Nothing but the lines from the line with "Recreate this scene" to the line with "COL = S.collection", both included, is to be repeated, and those exactly. Leave out the pictures.

─── DATA IN THIS EXERCISE

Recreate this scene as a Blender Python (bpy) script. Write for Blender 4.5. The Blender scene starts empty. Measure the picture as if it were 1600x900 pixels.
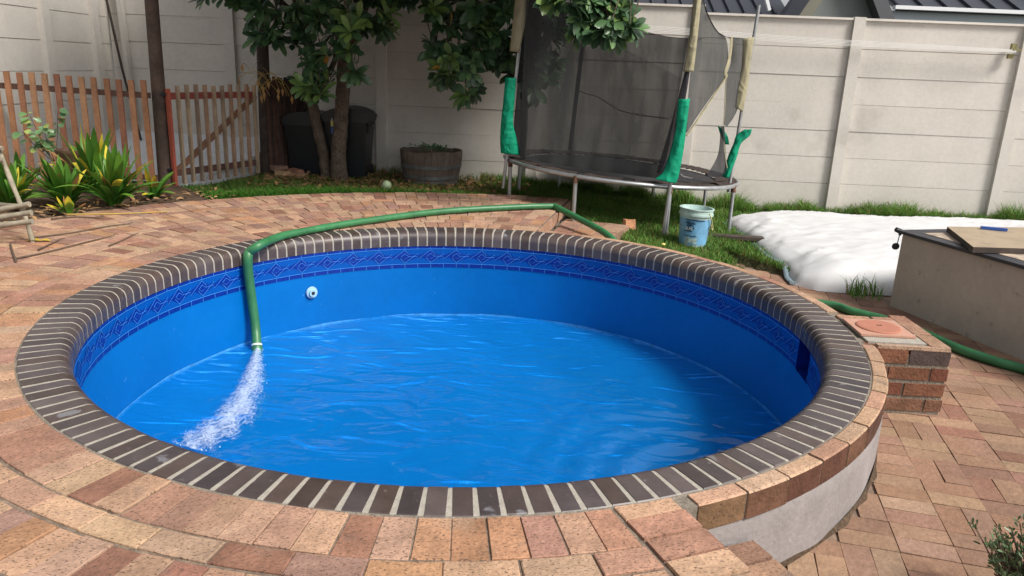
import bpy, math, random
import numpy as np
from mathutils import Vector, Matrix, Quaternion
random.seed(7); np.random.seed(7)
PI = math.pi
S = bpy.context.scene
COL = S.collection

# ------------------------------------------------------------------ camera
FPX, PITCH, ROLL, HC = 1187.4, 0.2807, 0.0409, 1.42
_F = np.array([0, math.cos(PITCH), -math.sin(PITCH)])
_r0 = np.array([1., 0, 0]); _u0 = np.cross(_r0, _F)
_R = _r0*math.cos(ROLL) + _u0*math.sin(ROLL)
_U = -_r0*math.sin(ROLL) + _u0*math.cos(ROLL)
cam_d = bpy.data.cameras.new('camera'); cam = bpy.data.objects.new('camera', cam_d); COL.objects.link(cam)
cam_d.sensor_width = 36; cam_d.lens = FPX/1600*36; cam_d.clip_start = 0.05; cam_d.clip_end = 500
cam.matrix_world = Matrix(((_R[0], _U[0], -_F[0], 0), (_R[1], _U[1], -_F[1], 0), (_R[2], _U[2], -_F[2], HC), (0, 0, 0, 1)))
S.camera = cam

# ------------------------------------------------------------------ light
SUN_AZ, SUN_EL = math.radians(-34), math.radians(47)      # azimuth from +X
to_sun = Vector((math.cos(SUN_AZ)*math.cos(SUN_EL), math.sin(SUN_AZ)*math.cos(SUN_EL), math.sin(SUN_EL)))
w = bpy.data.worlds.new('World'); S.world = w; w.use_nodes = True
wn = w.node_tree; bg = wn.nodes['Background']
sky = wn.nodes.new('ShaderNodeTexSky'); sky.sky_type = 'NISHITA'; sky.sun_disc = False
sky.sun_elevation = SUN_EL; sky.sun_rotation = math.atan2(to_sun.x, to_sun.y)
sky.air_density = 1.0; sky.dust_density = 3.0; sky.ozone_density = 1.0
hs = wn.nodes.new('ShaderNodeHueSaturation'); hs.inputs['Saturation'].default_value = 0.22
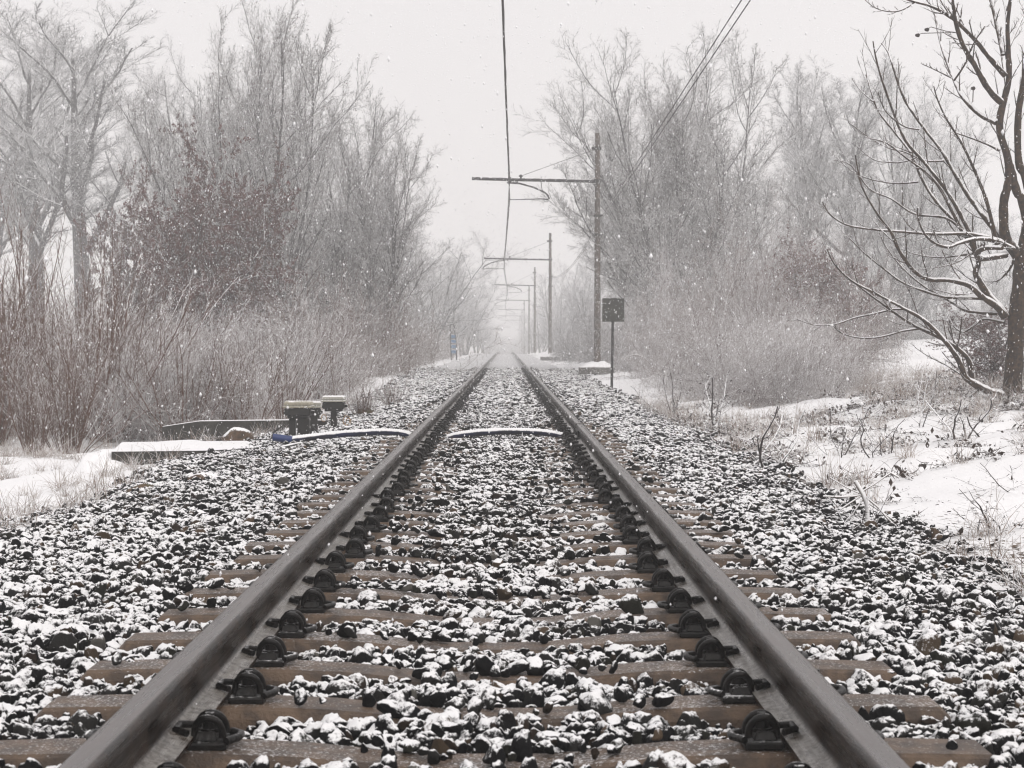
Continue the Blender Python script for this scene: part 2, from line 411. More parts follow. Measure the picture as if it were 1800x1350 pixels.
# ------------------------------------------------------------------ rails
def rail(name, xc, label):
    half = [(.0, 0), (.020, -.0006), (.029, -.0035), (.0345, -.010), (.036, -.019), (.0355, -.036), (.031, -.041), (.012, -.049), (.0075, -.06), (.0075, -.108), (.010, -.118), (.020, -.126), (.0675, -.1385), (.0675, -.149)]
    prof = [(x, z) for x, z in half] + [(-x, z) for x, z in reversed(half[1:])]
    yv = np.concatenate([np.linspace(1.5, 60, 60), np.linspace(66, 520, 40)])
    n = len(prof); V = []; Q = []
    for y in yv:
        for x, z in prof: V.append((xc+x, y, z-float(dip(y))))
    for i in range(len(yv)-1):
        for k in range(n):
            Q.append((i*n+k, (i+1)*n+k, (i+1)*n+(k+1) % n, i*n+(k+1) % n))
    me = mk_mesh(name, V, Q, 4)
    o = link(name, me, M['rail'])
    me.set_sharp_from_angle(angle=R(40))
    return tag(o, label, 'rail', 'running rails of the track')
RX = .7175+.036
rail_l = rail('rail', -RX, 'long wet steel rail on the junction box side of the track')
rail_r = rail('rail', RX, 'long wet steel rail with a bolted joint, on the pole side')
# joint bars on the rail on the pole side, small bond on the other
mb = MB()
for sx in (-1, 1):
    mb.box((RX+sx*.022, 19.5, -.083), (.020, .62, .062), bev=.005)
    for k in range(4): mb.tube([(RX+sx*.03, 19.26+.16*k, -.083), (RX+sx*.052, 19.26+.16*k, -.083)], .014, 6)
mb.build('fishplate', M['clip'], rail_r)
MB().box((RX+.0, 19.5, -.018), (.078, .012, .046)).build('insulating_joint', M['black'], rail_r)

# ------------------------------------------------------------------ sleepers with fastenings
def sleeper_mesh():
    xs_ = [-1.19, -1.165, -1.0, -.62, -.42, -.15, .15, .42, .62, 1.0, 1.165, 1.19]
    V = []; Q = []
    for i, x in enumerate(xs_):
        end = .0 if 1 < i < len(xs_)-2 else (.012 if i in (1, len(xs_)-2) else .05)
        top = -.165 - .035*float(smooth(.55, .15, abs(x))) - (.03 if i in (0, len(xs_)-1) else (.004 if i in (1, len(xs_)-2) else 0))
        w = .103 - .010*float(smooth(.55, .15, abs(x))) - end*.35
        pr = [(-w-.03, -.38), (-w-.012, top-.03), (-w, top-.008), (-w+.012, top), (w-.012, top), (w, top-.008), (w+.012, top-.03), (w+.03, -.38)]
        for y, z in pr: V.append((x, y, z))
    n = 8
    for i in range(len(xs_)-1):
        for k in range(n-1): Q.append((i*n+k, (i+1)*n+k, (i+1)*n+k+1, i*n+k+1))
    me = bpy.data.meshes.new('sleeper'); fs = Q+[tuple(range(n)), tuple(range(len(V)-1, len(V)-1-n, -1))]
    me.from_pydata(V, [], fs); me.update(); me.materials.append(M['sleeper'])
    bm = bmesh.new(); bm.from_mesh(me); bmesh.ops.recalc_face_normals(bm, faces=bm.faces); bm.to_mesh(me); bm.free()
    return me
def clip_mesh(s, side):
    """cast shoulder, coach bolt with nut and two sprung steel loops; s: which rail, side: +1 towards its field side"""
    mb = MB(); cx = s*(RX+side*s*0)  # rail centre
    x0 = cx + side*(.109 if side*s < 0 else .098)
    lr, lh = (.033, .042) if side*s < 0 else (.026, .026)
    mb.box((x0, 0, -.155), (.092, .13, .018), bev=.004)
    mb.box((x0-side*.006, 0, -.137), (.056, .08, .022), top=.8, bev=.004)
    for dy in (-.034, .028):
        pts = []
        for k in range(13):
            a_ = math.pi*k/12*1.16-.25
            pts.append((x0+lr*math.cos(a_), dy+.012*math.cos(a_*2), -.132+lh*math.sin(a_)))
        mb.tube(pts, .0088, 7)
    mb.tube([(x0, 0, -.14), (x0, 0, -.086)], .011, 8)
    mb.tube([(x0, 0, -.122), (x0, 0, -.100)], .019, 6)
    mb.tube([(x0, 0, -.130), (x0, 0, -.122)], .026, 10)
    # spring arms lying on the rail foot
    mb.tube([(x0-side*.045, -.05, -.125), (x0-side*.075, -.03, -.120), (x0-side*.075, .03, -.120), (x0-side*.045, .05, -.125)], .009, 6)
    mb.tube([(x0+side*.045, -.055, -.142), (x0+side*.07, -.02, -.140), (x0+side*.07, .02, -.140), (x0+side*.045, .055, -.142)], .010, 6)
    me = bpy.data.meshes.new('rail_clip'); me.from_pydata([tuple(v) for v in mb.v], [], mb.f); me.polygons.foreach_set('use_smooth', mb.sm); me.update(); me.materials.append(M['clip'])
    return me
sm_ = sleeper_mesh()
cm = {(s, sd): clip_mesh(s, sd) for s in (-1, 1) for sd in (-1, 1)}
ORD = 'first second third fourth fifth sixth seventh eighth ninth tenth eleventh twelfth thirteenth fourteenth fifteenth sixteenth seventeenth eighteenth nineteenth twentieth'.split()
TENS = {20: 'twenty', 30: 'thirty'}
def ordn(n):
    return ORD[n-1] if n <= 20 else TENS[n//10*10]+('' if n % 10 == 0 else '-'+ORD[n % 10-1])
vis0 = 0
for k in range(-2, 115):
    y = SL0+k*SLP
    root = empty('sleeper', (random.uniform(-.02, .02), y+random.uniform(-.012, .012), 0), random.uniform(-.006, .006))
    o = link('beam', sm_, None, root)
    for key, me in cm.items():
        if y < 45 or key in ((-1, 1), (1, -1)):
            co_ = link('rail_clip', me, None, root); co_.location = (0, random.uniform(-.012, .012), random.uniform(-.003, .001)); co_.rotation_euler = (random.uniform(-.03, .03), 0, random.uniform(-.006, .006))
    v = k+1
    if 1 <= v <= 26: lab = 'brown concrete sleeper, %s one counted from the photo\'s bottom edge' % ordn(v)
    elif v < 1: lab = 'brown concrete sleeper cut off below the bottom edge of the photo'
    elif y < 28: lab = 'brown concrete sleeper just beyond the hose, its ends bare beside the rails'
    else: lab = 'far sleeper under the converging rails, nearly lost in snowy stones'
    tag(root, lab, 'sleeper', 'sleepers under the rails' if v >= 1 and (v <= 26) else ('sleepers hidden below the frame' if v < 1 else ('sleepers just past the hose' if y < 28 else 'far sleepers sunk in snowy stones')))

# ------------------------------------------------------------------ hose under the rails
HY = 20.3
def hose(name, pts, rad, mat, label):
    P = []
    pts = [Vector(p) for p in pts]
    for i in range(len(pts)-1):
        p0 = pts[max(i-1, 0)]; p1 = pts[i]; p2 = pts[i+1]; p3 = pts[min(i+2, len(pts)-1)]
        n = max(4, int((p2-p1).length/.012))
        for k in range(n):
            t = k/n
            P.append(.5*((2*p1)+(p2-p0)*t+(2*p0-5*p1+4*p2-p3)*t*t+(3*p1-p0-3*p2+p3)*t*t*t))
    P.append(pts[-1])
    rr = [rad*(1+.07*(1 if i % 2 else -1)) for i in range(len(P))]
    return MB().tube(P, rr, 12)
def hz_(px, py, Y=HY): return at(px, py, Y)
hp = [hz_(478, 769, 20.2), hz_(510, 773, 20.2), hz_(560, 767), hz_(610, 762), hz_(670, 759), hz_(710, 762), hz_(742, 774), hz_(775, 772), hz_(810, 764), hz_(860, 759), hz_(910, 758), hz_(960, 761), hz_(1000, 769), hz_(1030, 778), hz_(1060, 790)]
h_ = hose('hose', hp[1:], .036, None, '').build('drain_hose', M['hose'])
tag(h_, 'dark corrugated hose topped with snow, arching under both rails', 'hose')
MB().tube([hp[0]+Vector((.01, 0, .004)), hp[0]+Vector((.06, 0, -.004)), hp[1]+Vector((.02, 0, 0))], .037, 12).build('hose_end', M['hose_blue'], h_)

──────
─── DATA IN THIS EXERCISE

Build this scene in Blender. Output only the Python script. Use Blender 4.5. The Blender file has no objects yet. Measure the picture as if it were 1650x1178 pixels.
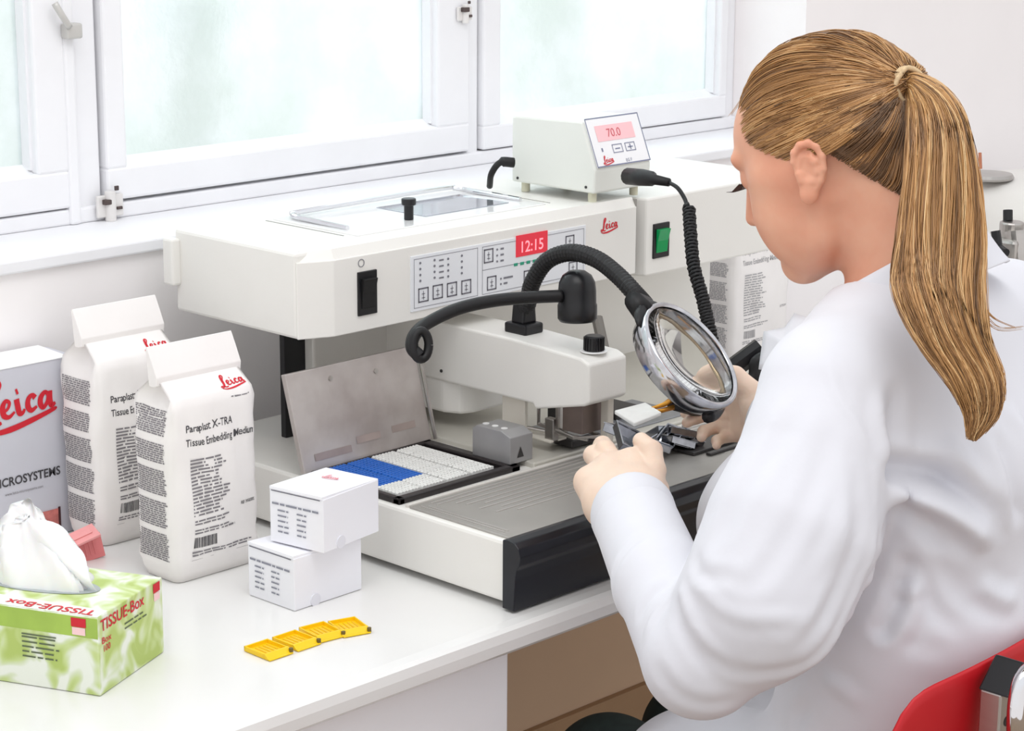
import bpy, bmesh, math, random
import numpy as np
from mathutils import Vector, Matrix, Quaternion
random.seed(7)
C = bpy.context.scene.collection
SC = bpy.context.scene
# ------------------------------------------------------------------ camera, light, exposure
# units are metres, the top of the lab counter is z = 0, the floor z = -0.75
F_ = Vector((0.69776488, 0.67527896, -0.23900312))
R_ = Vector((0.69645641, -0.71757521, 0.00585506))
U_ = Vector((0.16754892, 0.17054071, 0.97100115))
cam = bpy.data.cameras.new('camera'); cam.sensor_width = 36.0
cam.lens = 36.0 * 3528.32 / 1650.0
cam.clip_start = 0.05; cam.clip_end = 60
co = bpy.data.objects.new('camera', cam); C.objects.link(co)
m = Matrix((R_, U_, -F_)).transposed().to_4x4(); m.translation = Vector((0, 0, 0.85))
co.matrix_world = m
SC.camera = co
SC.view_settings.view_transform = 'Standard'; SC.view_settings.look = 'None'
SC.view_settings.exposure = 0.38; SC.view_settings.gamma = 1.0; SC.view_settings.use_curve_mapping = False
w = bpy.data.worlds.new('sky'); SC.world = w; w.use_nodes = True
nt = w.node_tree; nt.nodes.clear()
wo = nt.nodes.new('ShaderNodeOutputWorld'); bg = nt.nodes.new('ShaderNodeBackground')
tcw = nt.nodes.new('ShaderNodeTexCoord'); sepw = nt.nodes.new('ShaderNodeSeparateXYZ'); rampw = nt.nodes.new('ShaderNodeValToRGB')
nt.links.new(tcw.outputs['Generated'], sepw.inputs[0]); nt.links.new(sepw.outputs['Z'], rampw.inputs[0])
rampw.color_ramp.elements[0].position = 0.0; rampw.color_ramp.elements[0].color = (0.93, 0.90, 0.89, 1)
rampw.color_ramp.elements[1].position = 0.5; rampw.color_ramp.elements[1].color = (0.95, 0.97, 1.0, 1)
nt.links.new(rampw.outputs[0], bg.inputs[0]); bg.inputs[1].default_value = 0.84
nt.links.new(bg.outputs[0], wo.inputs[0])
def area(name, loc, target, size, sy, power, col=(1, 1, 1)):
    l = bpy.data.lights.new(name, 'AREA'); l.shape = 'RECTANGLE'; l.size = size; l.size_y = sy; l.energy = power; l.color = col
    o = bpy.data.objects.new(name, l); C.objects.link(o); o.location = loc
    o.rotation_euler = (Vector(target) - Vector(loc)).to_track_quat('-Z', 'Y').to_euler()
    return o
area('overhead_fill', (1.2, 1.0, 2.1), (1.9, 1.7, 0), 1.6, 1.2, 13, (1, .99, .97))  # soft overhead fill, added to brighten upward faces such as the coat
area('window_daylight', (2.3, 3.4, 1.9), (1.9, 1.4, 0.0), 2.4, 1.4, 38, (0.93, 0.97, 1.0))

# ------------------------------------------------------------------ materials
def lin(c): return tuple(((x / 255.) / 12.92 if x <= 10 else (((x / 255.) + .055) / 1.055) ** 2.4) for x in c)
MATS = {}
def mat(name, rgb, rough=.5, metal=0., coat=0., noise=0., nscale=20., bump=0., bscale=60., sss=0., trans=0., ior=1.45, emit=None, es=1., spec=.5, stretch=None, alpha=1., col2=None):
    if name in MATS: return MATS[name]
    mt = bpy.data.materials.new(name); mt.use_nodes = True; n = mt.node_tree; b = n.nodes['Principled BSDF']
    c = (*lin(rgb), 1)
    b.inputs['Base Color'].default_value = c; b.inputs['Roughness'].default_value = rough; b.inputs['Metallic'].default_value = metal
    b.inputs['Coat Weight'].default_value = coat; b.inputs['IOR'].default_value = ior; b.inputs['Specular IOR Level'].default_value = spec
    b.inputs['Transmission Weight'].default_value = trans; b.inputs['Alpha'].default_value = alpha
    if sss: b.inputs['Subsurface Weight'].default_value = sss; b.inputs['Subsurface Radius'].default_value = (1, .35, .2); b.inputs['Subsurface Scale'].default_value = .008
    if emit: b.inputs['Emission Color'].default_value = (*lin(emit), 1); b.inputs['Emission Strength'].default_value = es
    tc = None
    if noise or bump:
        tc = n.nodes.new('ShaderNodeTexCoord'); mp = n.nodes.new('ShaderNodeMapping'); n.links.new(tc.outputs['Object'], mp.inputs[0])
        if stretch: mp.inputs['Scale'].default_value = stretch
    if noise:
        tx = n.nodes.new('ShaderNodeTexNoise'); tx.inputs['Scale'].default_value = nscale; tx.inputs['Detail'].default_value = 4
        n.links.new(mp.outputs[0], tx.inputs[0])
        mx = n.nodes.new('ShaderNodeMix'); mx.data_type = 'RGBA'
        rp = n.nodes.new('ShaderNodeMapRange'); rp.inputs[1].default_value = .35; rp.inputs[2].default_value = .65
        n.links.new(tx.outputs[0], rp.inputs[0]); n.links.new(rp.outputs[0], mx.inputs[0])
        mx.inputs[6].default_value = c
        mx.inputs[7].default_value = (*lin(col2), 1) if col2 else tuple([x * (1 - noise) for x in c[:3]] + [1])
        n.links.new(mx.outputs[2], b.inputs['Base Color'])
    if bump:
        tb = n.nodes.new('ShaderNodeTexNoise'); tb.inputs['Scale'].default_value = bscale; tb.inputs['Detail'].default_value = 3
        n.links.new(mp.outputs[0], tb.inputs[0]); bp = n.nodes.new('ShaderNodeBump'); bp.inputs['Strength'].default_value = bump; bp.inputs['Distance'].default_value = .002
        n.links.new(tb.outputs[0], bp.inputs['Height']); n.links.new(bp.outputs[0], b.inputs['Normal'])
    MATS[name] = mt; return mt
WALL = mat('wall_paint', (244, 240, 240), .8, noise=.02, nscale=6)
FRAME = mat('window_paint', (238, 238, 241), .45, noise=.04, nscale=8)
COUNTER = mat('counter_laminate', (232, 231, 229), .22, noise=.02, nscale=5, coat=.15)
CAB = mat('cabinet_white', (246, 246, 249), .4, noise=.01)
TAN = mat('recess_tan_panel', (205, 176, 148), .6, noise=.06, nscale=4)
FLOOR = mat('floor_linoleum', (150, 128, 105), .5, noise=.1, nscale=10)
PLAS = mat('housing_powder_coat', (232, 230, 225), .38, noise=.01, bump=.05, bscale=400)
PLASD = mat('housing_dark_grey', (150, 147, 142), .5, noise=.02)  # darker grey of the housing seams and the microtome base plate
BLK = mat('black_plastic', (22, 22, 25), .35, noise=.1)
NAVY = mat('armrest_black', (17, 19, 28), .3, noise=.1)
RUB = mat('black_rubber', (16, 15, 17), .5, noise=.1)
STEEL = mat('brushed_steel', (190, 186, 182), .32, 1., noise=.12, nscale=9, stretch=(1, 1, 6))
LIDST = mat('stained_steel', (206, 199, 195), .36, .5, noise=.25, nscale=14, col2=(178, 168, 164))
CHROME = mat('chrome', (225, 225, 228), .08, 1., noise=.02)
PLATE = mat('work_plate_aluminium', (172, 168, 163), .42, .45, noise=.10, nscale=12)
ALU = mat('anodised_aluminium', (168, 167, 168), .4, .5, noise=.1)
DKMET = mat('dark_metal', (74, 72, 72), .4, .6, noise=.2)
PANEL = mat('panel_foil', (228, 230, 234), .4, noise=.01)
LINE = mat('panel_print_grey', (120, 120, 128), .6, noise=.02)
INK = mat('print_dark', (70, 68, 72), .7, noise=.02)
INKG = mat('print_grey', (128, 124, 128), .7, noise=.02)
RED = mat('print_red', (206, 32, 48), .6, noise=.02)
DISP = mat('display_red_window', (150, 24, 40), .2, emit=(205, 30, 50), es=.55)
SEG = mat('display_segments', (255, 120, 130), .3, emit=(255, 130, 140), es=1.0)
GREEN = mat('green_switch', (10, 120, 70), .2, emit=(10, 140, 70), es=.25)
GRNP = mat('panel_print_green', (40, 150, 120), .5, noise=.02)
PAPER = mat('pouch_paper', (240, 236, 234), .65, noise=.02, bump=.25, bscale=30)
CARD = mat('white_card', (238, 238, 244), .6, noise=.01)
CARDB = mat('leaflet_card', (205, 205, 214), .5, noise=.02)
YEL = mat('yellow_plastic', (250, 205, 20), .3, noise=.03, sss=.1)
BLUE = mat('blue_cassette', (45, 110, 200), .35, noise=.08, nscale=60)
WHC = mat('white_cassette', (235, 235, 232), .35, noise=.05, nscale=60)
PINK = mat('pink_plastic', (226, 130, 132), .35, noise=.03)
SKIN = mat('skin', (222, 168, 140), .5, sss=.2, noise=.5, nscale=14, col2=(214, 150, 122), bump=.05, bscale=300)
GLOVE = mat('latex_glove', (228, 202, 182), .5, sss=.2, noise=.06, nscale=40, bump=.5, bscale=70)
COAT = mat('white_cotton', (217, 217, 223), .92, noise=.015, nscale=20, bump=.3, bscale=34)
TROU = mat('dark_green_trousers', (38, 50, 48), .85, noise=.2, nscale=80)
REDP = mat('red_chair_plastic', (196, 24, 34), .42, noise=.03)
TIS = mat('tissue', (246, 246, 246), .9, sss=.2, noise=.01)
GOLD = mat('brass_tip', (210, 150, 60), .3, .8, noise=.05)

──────

WRITTEN RESPONSE:
Recreate this scene as a Blender Python (bpy) script. Write for Blender 4.5. The Blender scene starts empty. Measure the picture as if it were 1600x900 pixels.
import bpy, math, random
import numpy as np
from mathutils import Vector, Matrix, Quaternion
random.seed(7); np.random.seed(7)
PI = math.pi
S = bpy.context.scene
COL = S.collection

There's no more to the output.